Um diplomata com conhecimento das negociações para conter a violência, que falou com o The Times sob condição de anonimato, disse que Israel exigia que o Hezbollah aceitasse um cessar-fogo ao longo da fronteira Israel-Líbano, independentemente do que acontecesse na guerra em Gaza, e movesse suas forças e armas para longe da fronteira.

Joseph Daher, que ensina na Universidade de Lausanne, na Suíça, e escreveu um livro sobre o Hezbollah, disse que, apesar da pressão, era improvável que o Hezbollah aceitasse suas demandas. Ainda assim, ele pontuou que o grupo não parece querer uma guerra total.

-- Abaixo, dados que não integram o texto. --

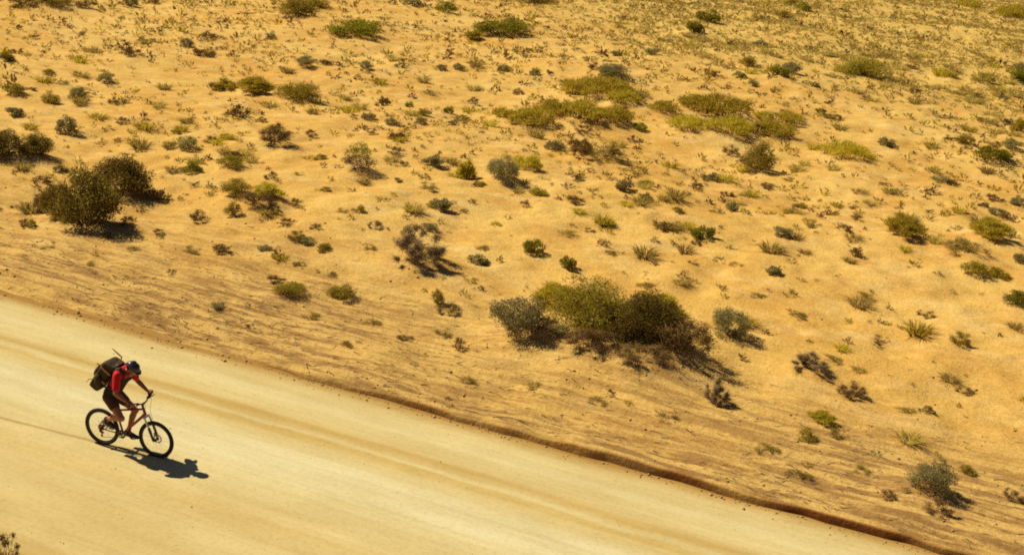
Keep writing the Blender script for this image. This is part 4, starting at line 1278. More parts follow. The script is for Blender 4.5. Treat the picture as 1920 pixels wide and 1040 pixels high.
# ------------------------------------------------------------------ mountain bicycle (X forward, Y to the rider's left, Z up; origin under the rear axle)
M_RED = plain_material('red_frame_paint', (0.25, 0.010, 0.012), 0.3, 0.5)
M_BLACK = plain_material('black_metal', (0.018, 0.016, 0.018), 0.4, 0.5)
M_SILVER = plain_material('brushed_silver', (0.62, 0.60, 0.58), 0.3, 0.5, 0.9)
M_FORK = plain_material('pale_fork_paint', (0.62, 0.60, 0.60), 0.35, 0.5)
M_TYRE = plain_material('dusty_tyre_rubber', (0.028, 0.022, 0.020), 0.85, 0.2, vary=0.3, scale=60)
M_RUB = plain_material('black_rubber', (0.02, 0.02, 0.02), 0.7, 0.3)
M_STEEL = plain_material('oily_steel', (0.16, 0.14, 0.13), 0.45, 0.5, 0.8)


def tube_bm(bm, pts, rad, seg=10, cap=True):
    """round tube along pts; rad one number or one per point"""
    pts = [Vector(p) for p in pts]
    k = len(pts)
    rad = [rad] * k if isinstance(rad, (int, float)) else rad
    prev = None
    rings = []
    for i, p in enumerate(pts):
        t = (pts[min(i + 1, k - 1)] - pts[max(i - 1, 0)]).normalized()
        if prev is None:
            a = t.orthogonal().normalized()
        else:
            a = (prev - t * prev.dot(t)).normalized()
        prev = a
        b = t.cross(a)
        rings.append([bm.verts.new(p + (a * math.cos(q) + b * math.sin(q)) * rad[i]) for q in [6.28318 * j / seg for j in range(seg)]])
    for r0, r1 in zip(rings, rings[1:]):
        for j in range(seg):
            bm.faces.new((r0[j], r0[(j + 1) % seg], r1[(j + 1) % seg], r1[j]))
    if cap:
        bm.faces.new(list(reversed(rings[0]))); bm.faces.new(rings[-1])


def lathe_y(bm, prof, seg=40, closed=True):
    """profile [(radius, y)] turned about the Y axis"""
    rings = []
    for r, y in prof:
        rings.append([bm.verts.new((r * math.cos(6.28318 * j / seg), y, r * math.sin(6.28318 * j / seg))) for j in range(seg)])
    rr = list(zip(rings, rings[1:])) + ([(rings[-1], rings[0])] if closed else [])
    for a, b in rr:
        for j in range(seg):
            bm.faces.new((a[j], a[(j + 1) % seg], b[(j + 1) % seg], b[j]))


def box_bm(bm, c, sx, sy, sz, rot=None, bev=0.0):
    res = bmesh.ops.create_cube(bm, size=1.0)
    vs = res['verts']
    mt = Matrix.Translation(c) @ (rot.to_4x4() if rot else Matrix.Identity(4)) @ Matrix.Diagonal((sx, sy, sz, 1))
    bmesh.ops.transform(bm, matrix=mt, verts=vs)
    if bev:
        es = list({e for v in vs for e in v.link_edges})
        bmesh.ops.bevel(bm, geom=es, offset=bev, segments=2, affect='EDGES', profile=0.5)


def done(name, bm, mat, parent, smooth=True, kind=None):
    bmesh.ops.recalc_face_normals(bm, faces=bm.faces[:])
    me = bpy.data.meshes.new(name)
    bm.to_mesh(me); bm.free()
    if smooth:
        me.polygons.foreach_set('use_smooth', np.ones(len(me.polygons), bool))
        me.set_sharp_from_angle(angle=R(40))
    for m in (mat if isinstance(mat, (list, tuple)) else [mat]):
        me.materials.append(m)
    return link(name, me, parent, kind)


BIKE_LOC, BIKE_DIR = (-6.954, 18.905), R(-16.9)
bs, bn = to_sn(*BIKE_LOC)
bike = link('mountain_bike', None, None, None, 'red framed mountain bike with fat black tyres, ridden along the sand road', 'bicycle')
bike.location = (*BIKE_LOC, float(road_z(np.array([bs]), np.array([bn]))[0]) - 0.006)
bike.rotation_euler = (R(1.5), 0, BIKE_DIR)
WR, WB = 0.345, 1.10
AX_R, AX_F = Vector((0, 0, WR)), Vector((WB, 0, WR))
BB = Vector((0.43, 0, 0.315))
SEAT_T = Vector((0.295, 0, 0.76))
HT, HB = Vector((0.855, 0, 0.90)), Vector((0.90, 0, 0.775))

bm = bmesh.new()
tube_bm(bm, [HT, HB], 0.024)
tube_bm(bm, [SEAT_T - Vector((0, 0, 0.03)), HT - Vector((0.0, 0, 0.025))], [0.017, 0.020])
tube_bm(bm, [BB, HB + Vector((0.0, 0, 0.02))], [0.023, 0.027])
tube_bm(bm, [BB, SEAT_T], 0.018)
for sy in (-1, 1):
    tube_bm(bm, [BB + Vector((-0.03, 0.03 * sy, 0.0)), (0.30, 0.055 * sy, 0.325), (0, 0.068 * sy, WR)], [0.012, 0.011, 0.009])
    tube_bm(bm, [SEAT_T + Vector((0.01, 0.022 * sy, -0.06)), (0.20, 0.05 * sy, 0.60), (0, 0.068 * sy, WR)], [0.010, 0.009, 0.008])
done('frame', bm, M_RED, bike)

bm = bmesh.new()
tube_bm(bm, [SEAT_T, (0.245, 0, 0.925)], 0.0145)
done('seatpost', bm, M_BLACK, bike)
bm = bmesh.new()
prof = [(-0.02, 0.072, 0.03), (0.04, 0.066, 0.032), (0.10, 0.042, 0.028), (0.17, 0.022, 0.024), (0.255, 0.015, 0.02)]
rings = []
for x, hw, hh in prof:
    rings.append([bm.verts.new((0.12 + x, hw * math.cos(t), 0.935 + hh * 0.7 * math.sin(t))) for t in [6.283 * j / 12 for j in range(12)]])
for a, b in zip(rings, rings[1:]):
    for j in range(12):
        bm.faces.new((a[j], a[(j + 1) % 12], b[(j + 1) % 12], b[j]))
bm.faces.new(rings[0]); bm.faces.new(rings[-1])
done('saddle', bm, M_RUB, bike)

# suspension fork
bm = bmesh.new()
CR = HB + Vector((0.012, 0, -0.035))
tube_bm(bm, [HB, CR], 0.02)
tube_bm(bm, [CR + Vector((0, -0.075, 0)), CR + Vector((0, 0.075, 0))], 0.02)
for sy in (-1, 1):
    lo = CR.lerp(AX_F, 0.48) + Vector((0.012, 0.066 * sy, 0))
    tube_bm(bm, [CR + Vector((0.0, 0.066 * sy, 0.02)), lo], 0.016)
fork = done('fork', bm, M_FORK, bike)
for sy in (-1, 1):
    bm = bmesh.new()
    lo = CR.lerp(AX_F, 0.42) + Vector((0.012, 0.066 * sy, 0))
    tube_bm(bm, [lo, AX_F + Vector((-0.012, 0.066 * sy, 0.01)), AX_F + Vector((0, 0.066 * sy, -0.01))], [0.024, 0.021, 0.014])
    done('fork_lower', bm, M_BLACK, fork)


def wheel(ax, rear):
    w = link('wheel', None, bike)
    w.location = ax
    bm = bmesh.new()
    lathe_y(bm, [(WR - 0.057 + 0.029 + 0.029 * math.cos(t), 0.027 * math.sin(t)) for t in [6.283 * j / 12 for j in range(12)]], 56)
    for j in range(56):
        for row in (-1, 0, 1):
            a = 6.28318 * (j + 0.5 * (row == 0)) / 56
            rr = WR - 0.001 - (0.006 if row else 0)
            c = Vector((rr * math.cos(a), row * 0.016, rr * math.sin(a)))
            box_bm(bm, c, 0.009, 0.011, 0.016, Matrix.Rotation(-a, 3, 'Y'))
    done('tyre', bm, M_TYRE, w, smooth=False)
    bm = bmesh.new()
    lathe_y(bm, [(WR - 0.056, -0.014), (WR - 0.050, -0.013), (WR - 0.050, 0.013), (WR - 0.056, 0.014), (WR - 0.073, 0.005), (WR - 0.073, -0.005)], 56)
    done('rim', bm, M_BLACK, w)
    bm = bmesh.new()
    lathe_y(bm, [(0.012, -0.06), (0.014, -0.035), (0.03, -0.034), (0.03, -0.028), (0.017, -0.026), (0.017, 0.026), (0.03, 0.028), (0.03, 0.034), (0.014, 0.035), (0.012, 0.06)], 18)
    done('hub', bm, M_BLACK, w)
    bm = bmesh.new()
    for j in range(32):
        a = 6.28318 * j / 32
        sy = 1 if j % 2 else -1
        b = a + (0.55 if (j // 2) % 2 else -0.55)
        tube_bm(bm, [(0.028 * math.cos(b), sy * 0.031, 0.028 * math.sin(b)), ((WR - 0.072) * math.cos(a), 0, (WR - 0.072) * math.sin(a))], 0.0013, 4, False)
    done('spokes', bm, M_SILVER, w, kind='stuff')
    bm = bmesh.new()
    lathe_y(bm, [(0.078, 0.043), (0.082, 0.043), (0.082, 0.045), (0.078, 0.045), (0.062, 0.045), (0.062, 0.043)], 36)
    for j in range(5):
        a = 6.283 * j / 5
        tube_bm(bm, [(0.02 * math.cos(a), 0.044, 0.02 * math.sin(a)), (0.066 * math.cos(a + 0.5), 0.044, 0.066 * math.sin(a + 0.5))], 0.003, 5)
    done('brake_disc', bm, M_STEEL, w)
    if rear:
        bm = bmesh.new()
        for k in range(8):
            r = 0.062 - 0.0052 * k
            y = -0.036 - 0.0035 * k
            lathe_y(bm, [(0.016, y), (r, y), (r, y - 0.0018), (0.016, y - 0.0018)], 30)
        done('cassette', bm, M_STEEL, w)
    return w


wr = wheel(AX_R, True)
wf = wheel(AX_F, False)
wf.rotation_euler = (0, 0.3, 0)

# drivetrain
PED_R = BB + Vector((0.175 * math.cos(R(132)), -0.135, 0.175 * math.sin(R(132))))
PED_L = BB + Vector((0.175 * math.cos(R(-48)), 0.135, 0.175 * math.sin(R(-48))))
bm = bmesh.new()
tube_bm(bm, [BB + Vector((0, -0.06, 0)), BB + Vector((0, 0.06, 0))], 0.019, 14)
for P_, sy in ((PED_R, -1), (PED_L, 1)):
    tube_bm(bm, [BB + Vector((0, 0.065 * sy, 0)), Vector((P_.x, 0.085 * sy, P_.z))], [0.017, 0.013])
for r, y in ((0.082, -0.046), (0.064, -0.040), (0.046, -0.034)):
    n0 = len(bm.verts)
    lathe_y(bm, [(r - 0.014, y), (r, y), (r, y - 0.003), (r - 0.014, y - 0.003)], 36)
    bm.verts.ensure_lookup_table()
    bmesh.ops.translate(bm, verts=bm.verts[n0:], vec=BB)
for j in range(4):
    a = 6.283 * j / 4 + 0.4
    tube_bm(bm, [BB + Vector((0, -0.05, 0)), BB + Vector((0.075 * math.cos(a), -0.046, 0.075 * math.sin(a)))], 0.007, 6)
crank = done('crankset', bm, M_BLACK, bike)
for P_, sy in ((PED_R, -1), (PED_L, 1)):
    bm = bmesh.new()
    tube_bm(bm, [(P_.x, 0.085 * sy, P_.z), (P_.x, 0.175 * sy, P_.z)], 0.007, 8)
    for dx in (-0.042, 0.042):
        box_bm(bm, Vector((P_.x + dx, 0.135 * sy, P_.z)), 0.010, 0.085, 0.016, None, 0.002)
    for y in (0.097, 0.173):
        box_bm(bm, Vector((P_.x, y * sy, P_.z)), 0.09, 0.009, 0.014, None, 0.002)
    done('pedal', bm, M_BLACK, crank)
bm = bmesh.new()
y = -0.045
ch = []
for j in range(9):
    a = R(90 - 22.5 * j)
    ch.append((BB.x + 0.066 * math.cos(a), y, BB.z + 0.066 * math.sin(a)))
JW = Vector((0.02, y, WR - 0.155)); UJ = Vector((0.04, y, WR - 0.085))
ch += [tuple(JW + Vector((0.02, 0, -0.02))), tuple(JW + Vector((-0.022, 0, 0))), tuple(UJ + Vector((0.022, 0, 0.0)))]
for j in range(7):
    a = R(-110 - 26 * j)
    ch.append((0.045 * math.cos(a), y, WR + 0.045 * math.sin(a)))
ch.append(ch[0])
tube_bm(bm, ch, 0.0045, 6, False)
done('chain', bm, M_STEEL, bike)
bm = bmesh.new()
for c, r in ((JW, 0.022), (UJ, 0.020)):
    n0 = len(bm.verts)
    lathe_y(bm, [(0.004, -0.004), (r, -0.003), (r, 0.003), (0.004, 0.004)], 14)
    bm.verts.ensure_lookup_table()
    bmesh.ops.translate(bm, verts=bm.verts[n0:], vec=c)
tube_bm(bm, [UJ + Vector((0, -0.012, 0)), JW + Vector((0, -0.012, 0))], [0.014, 0.010], 8)
tube_bm(bm, [(0.0, -0.075, WR - 0.02), (0.015, -0.075, WR - 0.06), UJ + Vector((0, -0.02, 0.01))], [0.014, 0.018, 0.014], 8)
done('rear_derailleur', bm, M_BLACK, bike)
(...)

— É por isso que eles estão mantendo uma reação calculada e até certo ponto moderada, embora também tenham intensificado seus ataques contra Israel — afirmou Daher.

No fim de semana, centenas de foguetes foram disparados contra o norte israelense, forçando o Estado judeu a fechar o espaço aéreo de parte do país.

E, no domingo, o grupo disparou cerca de 150 foguetes, mísseis de cruzeiro e drones, atingindo uma área civil perto de Haifa, a terceira cidade mais importante do país.

O Hezbollah mantém-se desafiador, afirmando que seus ataques a Israel continuarão até que haja um cessar-fogo em Gaza.

Israel, por sua vez, indicou que isso é apenas o começo de sua campanha, que pode incluir uma invasão terrestre ao sul do Líbano para afastar os combatentes da fronteira.